-- Begin Records shown --
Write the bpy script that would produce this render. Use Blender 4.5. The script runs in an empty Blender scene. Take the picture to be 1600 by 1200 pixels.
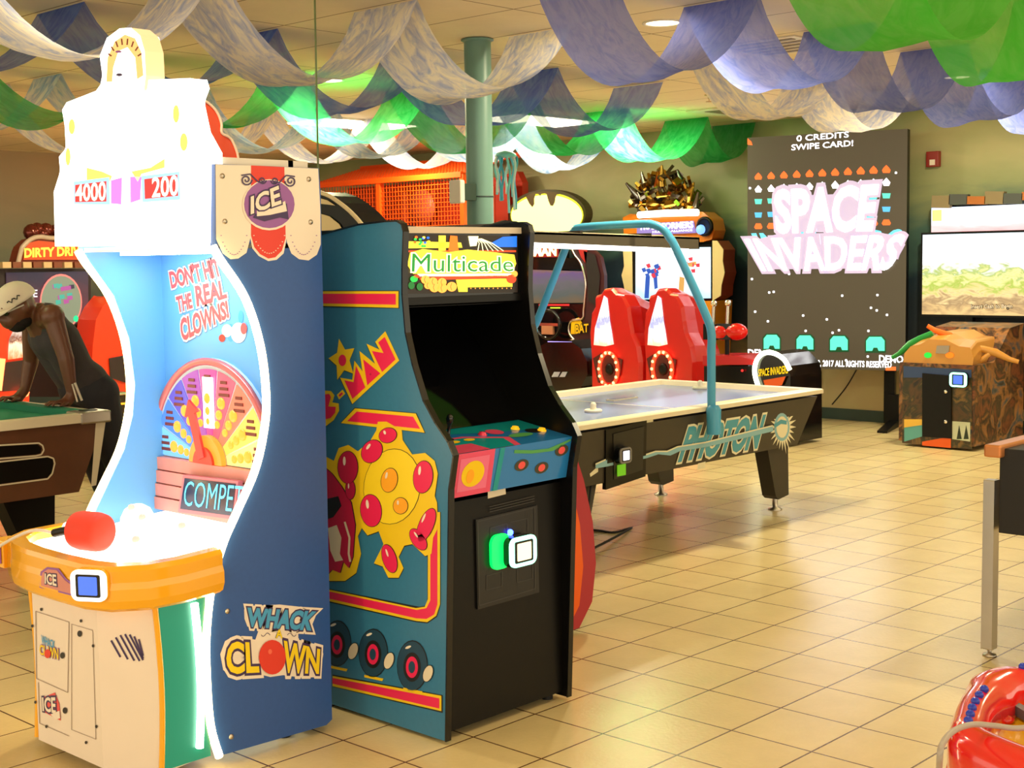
import bpy, bmesh, math, random
from mathutils import Vector as V, Matrix
R_ = random.Random(7)
S = bpy.context.scene
COL = S.collection
PI = math.pi
# ------------------------------------------------------------------ camera
CAMH = 1.5913
FPX, PITCH, ROLL, YAW = 2143.3, 0.0892729, -0.0154168, 0.8146914
cyw, syw = math.cos(YAW), math.sin(YAW)
FW = V((syw*math.cos(PITCH), cyw*math.cos(PITCH), -math.sin(PITCH)))
RT0 = V((cyw, -syw, 0)); UP0 = RT0.cross(FW)
RT = RT0*math.cos(ROLL)+UP0*math.sin(ROLL)
UP = -RT0*math.sin(ROLL)+UP0*math.cos(ROLL)
CAM = V((0, 0, CAMH))
cd = bpy.data.cameras.new('camera'); cam = bpy.data.objects.new('camera', cd); COL.objects.link(cam)
cd.sensor_width = 36; cd.lens = FPX/1600*36; cd.clip_start = 0.05; cd.clip_end = 100
cam.matrix_world = Matrix(((RT.x, UP.x, -FW.x, 0), (RT.y, UP.y, -FW.y, 0), (RT.z, UP.z, -FW.z, CAMH), (0, 0, 0, 1)))
S.camera = cam
# ------------------------------------------------------------------ world, view, fill light
w = bpy.data.worlds.new('world'); S.world = w; w.use_nodes = True
bg = w.node_tree.nodes['Background']
bg.inputs[0].default_value = (1.0, 0.87, 0.62, 1); bg.inputs[1].default_value = 1.25
S.view_settings.view_transform = 'Standard'; S.view_settings.look = 'None'
S.view_settings.exposure = 0.58; S.view_settings.gamma = 1
S.view_settings.use_curve_mapping = False
CEIL = 2.95
def area_light(name, loc, size, power, col, rot=(0, 0, 0), size_y=None, spread=None):
    l = bpy.data.lights.new(name, 'AREA'); l.energy = power; l.color = col; l.size = size
    if size_y: l.shape = 'RECTANGLE'; l.size_y = size_y
    if spread: l.spread = spread
    o = bpy.data.objects.new(name, l); COL.objects.link(o); o.location = loc; o.rotation_euler = rot
    return o
WARM = (1.0, 0.86, 0.55)
for i, (x, y) in enumerate([(6.49, 4.88), (10.16, 4.83), (2.9, 4.88), (6.6, 8.05), (10.2, 8.05), (2.9, 8.05), (2.9, 1.7), (6.49, 1.7), (10.16, 1.7), (6.6, 11.2), (10.2, 11.2), (3., 11.2)]):
    area_light('downlight_lamp', (x, y, CEIL-0.03), 0.16, 42 if x > 4 and y > 4 else (24 if x > 4 else 12), WARM)
# ------------------------------------------------------------------ pixel -> plane tools (image 1600x1200)
def ray(x, y): return FW + RT*((x-800)/FPX) - UP*((y-600)/FPX)
class Pl:
    """a real plane in the room; p(x,y,lift) is the point of that plane seen at pixel x,y, lifted toward the viewer side"""
    def __init__(s, o, n):
        s.o = V(o); s.n = V(n).normalized()
        if (CAM-s.o).dot(s.n) < 0: s.n = -s.n
    def p(s, x, y, lift=0.0):
        d = ray(x, y); t = (s.o-CAM).dot(s.n)/d.dot(s.n)
        return CAM + d*t + s.n*lift
def PX(x): return Pl((x, 0, 0), (1, 0, 0))
def PY(y): return Pl((0, y, 0), (0, 1, 0))
def PZ(z): return Pl((0, 0, z), (0, 0, 1))
# ------------------------------------------------------------------ materials
MATS = {}
def mat(name, col=(.5, .5, .5), rough=.5, metal=0, em=None, es=1.0, noise=0.0, nscale=8, alpha=None, coat=0, bump=0, spec=None):
    if name in MATS: return MATS[name]
    m = bpy.data.materials.new(name); m.use_nodes = True; MATS[name] = m
    nt = m.node_tree; b = nt.nodes['Principled BSDF']
    b.inputs['Base Color'].default_value = (*col, 1); b.inputs['Roughness'].default_value = rough
    b.inputs['Metallic'].default_value = metal
    if coat: b.inputs['Coat Weight'].default_value = coat; b.inputs['Coat Roughness'].default_value = .08
    if spec is not None: b.inputs['Specular IOR Level'].default_value = spec
    if em: b.inputs['Emission Color'].default_value = (*em, 1); b.inputs['Emission Strength'].default_value = es
    if noise or bump:
        tc = nt.nodes.new('ShaderNodeTexCoord'); nz = nt.nodes.new('ShaderNodeTexNoise')
        nz.inputs['Scale'].default_value = nscale; nz.inputs['Detail'].default_value = 4
        nt.links.new(tc.outputs['Object'], nz.inputs['Vector'])
        if noise:
            mx = nt.nodes.new('ShaderNodeMix'); mx.data_type = 'RGBA'
            mx.inputs['A'].default_value = (*[c*(1-noise) for c in col], 1); mx.inputs['B'].default_value = (*[min(1, c*(1+noise)) for c in col], 1)
            nt.links.new(nz.outputs['Fac'], mx.inputs['Factor']); nt.links.new(mx.outputs['Result'], b.inputs['Base Color'])
        if bump:
            bp = nt.nodes.new('ShaderNodeBump'); bp.inputs['Strength'].default_value = bump; bp.inputs['Distance'].default_value = .005
            nt.links.new(nz.outputs['Fac'], bp.inputs['Height']); nt.links.new(bp.outputs['Normal'], b.inputs['Normal'])
    return m
def srgb(r, g, b):
    f = lambda c: (c/255/12.92) if c <= 10.31 else ((c/255+.055)/1.055)**2.4
    return (f(r), f(g), f(b))
def flat(name, r, g, b, rough=.45, **k): return mat(name, srgb(r, g, b), rough, **k)
def glow(name, r, g, b, s=1.0, **k):
    c = srgb(r, g, b); return mat(name, tuple(x*.3 for x in c), .4, em=c, es=s, **k)
black = flat('black_laminate', 8, 7, 7, .38, noise=.15, nscale=30, spec=.25)
black_gloss = flat('black_gloss', 10, 10, 12, .12, noise=.1)
dark_glass = flat('dark_monitor_glass', 6, 6, 8, .06, noise=.1)
rubber = flat('black_rubber', 16, 16, 16, .6, noise=.2)
chrome = mat('chrome', (.75, .72, .68), .18, 1, noise=.05)
steel = mat('brushed_steel', (.55, .5, .44), .35, 1, noise=.1)
white_p = flat('white_plastic', 232, 222, 205, .35, noise=.04)
# ------------------------------------------------------------------ mesh builder
_txt = {}
def text_geo(s, offset=0.0, shear=0.0):
    k = (s, round(offset, 4), shear)
    if k in _txt: return _txt[k]
    c = bpy.data.curves.new('t', 'FONT'); c.body = s; c.size = 1; c.offset = offset; c.shear = shear; c.resolution_u = 3
    o = bpy.data.objects.new('t', c); COL.objects.link(o)
    dg = bpy.context.evaluated_depsgraph_get(); dg.update()
    oe = o.evaluated_get(dg); me = oe.to_mesh()
    vs = [(v.co.x, v.co.y) for v in me.vertices]; fs = [tuple(p.vertices) for p in me.polygons]
    oe.to_mesh_clear(); bpy.data.objects.remove(o); bpy.data.curves.remove(c)
    _txt[k] = (vs, fs); return _txt[k]
class MB:
    def __init__(s): s.v = []; s.f = []; s.m = []; s.mats = []; s.sm = []
    def mi(s, m):
        if m not in s.mats: s.mats.append(m)
        return s.mats.index(m)
    def add(s, vs, fs, m, smooth=False):
        o = len(s.v); s.v += [V(v) for v in vs]; i = s.mi(m)
        for f in fs: s.f.append([a+o for a in f]); s.m.append(i); s.sm.append(smooth)
        return s
    def frame(s, c, ax, ay, az, sx, sy, sz, m):
        c = V(c); ax = V(ax)*sx/2; ay = V(ay)*sy/2; az = V(az)*sz/2
        vs = [c+ax*i+ay*j+az*k for i in (-1, 1) for j in (-1, 1) for k in (-1, 1)]
        return s.add(vs, [(0, 1, 3, 2), (4, 6, 7, 5), (0, 4, 5, 1), (2, 3, 7, 6), (0, 2, 6, 4), (1, 5, 7, 3)], m)
    def box(s, a, b, m):
        c = (V(a)+V(b))/2; return s.frame(c, (1, 0, 0), (0, 1, 0), (0, 0, 1), b[0]-a[0], b[1]-a[1], b[2]-a[2], m)
    def slab(s, pts, vec, m, smooth=False, edge=None):
        pts = [V(p) for p in pts]; n = len(pts); vec = V(vec)
        vs = pts+[p+vec for p in pts]
        s.add(vs, [tuple(range(n)), tuple(range(2*n-1, n-1, -1))], m)
        s.add(vs, [(i, (i+1) % n, (i+1) % n+n, i+n) for i in range(n)], edge or m, smooth)
        return s
    def poly(s, pts, m): return s.add(pts, [tuple(range(len(pts)))], m)
    def loft(s, rings, m, smooth=True, cap=True, closed=True):
        n = len(rings[0]); vs = [p for r in rings for p in r]; fs = []
        for a in range(len(rings)-1):
            for i in range(n if closed else n-1):
                j = (i+1) % n; fs.append((a*n+i, a*n+j, (a+1)*n+j, (a+1)*n+i))
        s.add(vs, fs, m, smooth)
        if cap:
            s.add(rings[0], [tuple(range(n))], m); s.add(rings[-1], [tuple(range(n))], m)
        return s
    def tube(s, path, r, m, n=10, closed=False):
        P = [V(p) for p in path]; k = len(P); rings = []; prev = None
        for i, p in enumerate(P):
            if closed: t = (P[(i+1) % k]-P[i-1])
            else: t = (P[min(i+1, k-1)]-P[max(i-1, 0)])
            t.normalize()
            if prev is None:
                u = t.orthogonal().normalized()
            else:
                u = (prev-t*prev.dot(t));
                u = u.normalized() if u.length > 1e-6 else t.orthogonal().normalized()
            prev = u; q = t.cross(u); rr = r[i] if isinstance(r, (list, tuple)) else r
            rings.append([p+u*math.cos(2*PI*j/n)*rr+q*math.sin(2*PI*j/n)*rr for j in range(n)])
        if closed: rings.append(rings[0])
        return s.loft(rings, m, cap=not closed)
    def cyl(s, a, b, r, m, n=20, r2=None):
        return s.tube([a, b], [r, r2 if r2 is not None else r], m, n)
    def lathe(s, prof, c, m, n=24, axis=(0, 0, 1)):
        az = V(axis).normalized(); ax = az.orthogonal().normalized(); ay = az.cross(ax); c = V(c)
        rings = [[c+az*z+ax*r*math.cos(2*PI*j/n)+ay*r*math.sin(2*PI*j/n) for j in range(n)] for r, z in prof]
        return s.loft(rings, m)
    def ball(s, c, r, m, n=16, sc=(1, 1, 1), axes=None):
        c = V(c); A = axes or [V((1, 0, 0)), V((0, 1, 0)), V((0, 0, 1))]; rings = []
        k = n//2
        for i in range(k+1):
            th = PI*i/k; th = min(max(th, .02), PI-.02)
            rings.append([c+A[0]*(r*sc[0]*math.sin(th)*math.cos(2*PI*j/n))+A[1]*(r*sc[1]*math.sin(th)*math.sin(2*PI*j/n))-A[2]*(r*sc[2]*math.cos(th)) for j in range(n)])
        return s.loft(rings, m)
    def capsule(s, a, b, r1, r2, m, n=14):
        a = V(a); b = V(b); t = (b-a).normalized()
        path = []; rr = []
        for i in range(5):
            th = PI/2*(1-i/4); path.append(a-t*r1*math.sin(th)); rr.append(max(r1*math.cos(th), .0005))
        for i in range(5):
            th = PI/2*i/4; path.append(b+t*r2*math.sin(th)); rr.append(max(r2*math.cos(th), .0005))
        return s.tube(path, rr, m, n)
    def text(s, string, quad, m, outline=0.0, shear=0.0, outlines=(), lift=None):
        """quad = 4 world points bl, br, tr, tl that the unit text box fills; outlines = [(mat, offset, lift)] drawn behind"""
        bl, br, tr, tl = [V(q) for q in quad]
        vs0, _ = text_geo(string, 0, shear)
        x0 = min(v[0] for v in vs0); x1 = max(v[0] for v in vs0); y0 = min(v[1] for v in vs0); y1 = max(v[1] for v in vs0)
        nrm = (br-bl).cross(tl-bl).normalized()
        if (CAM-bl).dot(nrm) < 0: nrm = -nrm
        for mm, off, lf in list(outlines)+[(m, outline, lift or 0)]:
            vs, fs = text_geo(string, off, shear); out = []
            for x, y in vs:
                u = (x-x0)/(x1-x0); v = (y-y0)/(y1-y0)
                out.append((bl*(1-u)+br*u)*(1-v)+(tl*(1-u)+tr*u)*v+nrm*lf)
            s.add(out, fs, mm)
        return s
    def build(s, name, parent=None, bevel=0, origin=None, solid=False):
        if parent is not None: L = WL[parent.name]
        elif origin is not None: L = V(origin)
        else:
            xs = [v.x for v in s.v]; ys = [v.y for v in s.v]; zs = [v.z for v in s.v]
            L = V(((min(xs)+max(xs))/2, (min(ys)+max(ys))/2, min(zs)))
        me = bpy.data.meshes.new(name)
        me.from_pydata([v-L for v in s.v], [], s.f)
        for m in s.mats: me.materials.append(m)
        for i, p in enumerate(me.polygons): p.material_index = s.m[i]; p.use_smooth = s.sm[i]
        bm = bmesh.new(); bm.from_mesh(me)
        if not getattr(s, 'nofix', False): bmesh.ops.recalc_face_normals(bm, faces=bm.faces)
        bm.to_mesh(me); bm.free(); me.update()
        o = bpy.data.objects.new(name, me); COL.objects.link(o)
        if parent is not None: o.parent = parent; WL[o.name] = L
        else: o.location = L; WL[o.name] = L
        if bevel:
            md = o.modifiers.new('b', 'BEVEL'); md.width = bevel; md.segments = 2; md.limit_method = 'ANGLE'; md.angle_limit = .6
            md.harden_normals = False
        return o
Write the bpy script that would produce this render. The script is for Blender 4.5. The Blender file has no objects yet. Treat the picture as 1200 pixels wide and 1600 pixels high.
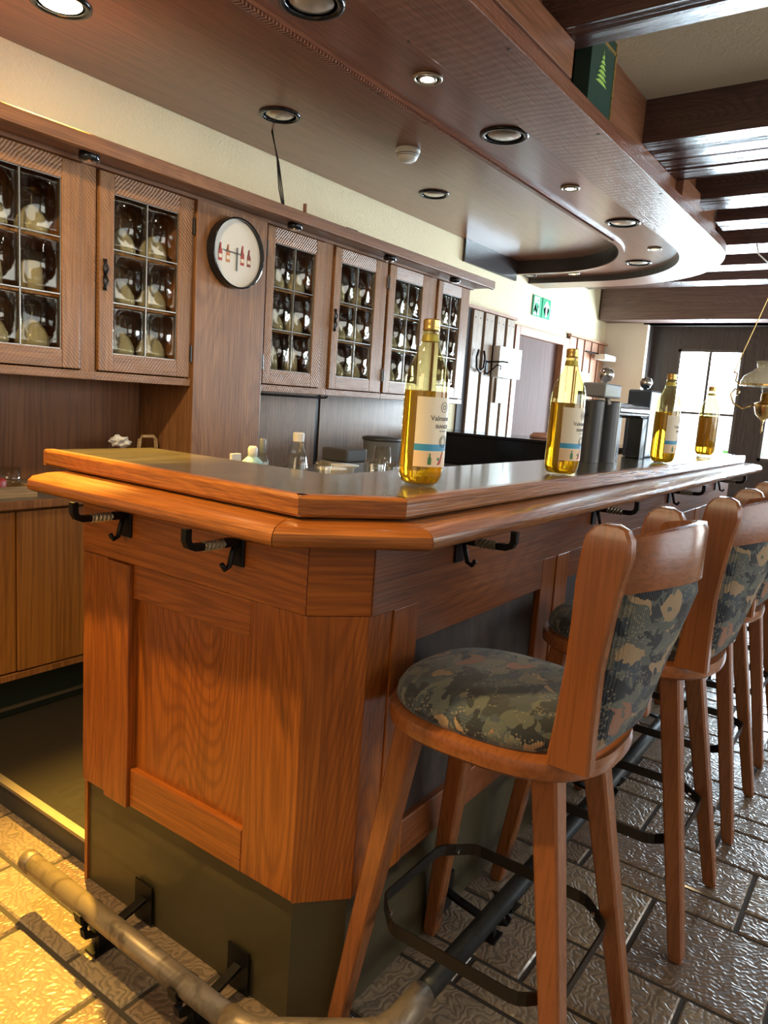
-- End Records shown --
Take every line from the data above that holds "Write" and copy it out.

• Exercise result:
Write the bpy script that would produce this render. Use Blender 4.5. The script runs in an empty Blender scene. Take the picture to be 1600 by 1200 pixels.
Write the bpy script that would produce this render. The script is for Blender 4.5. The Blender file has no objects yet. Treat the picture as 1200 pixels wide and 1600 pixels high.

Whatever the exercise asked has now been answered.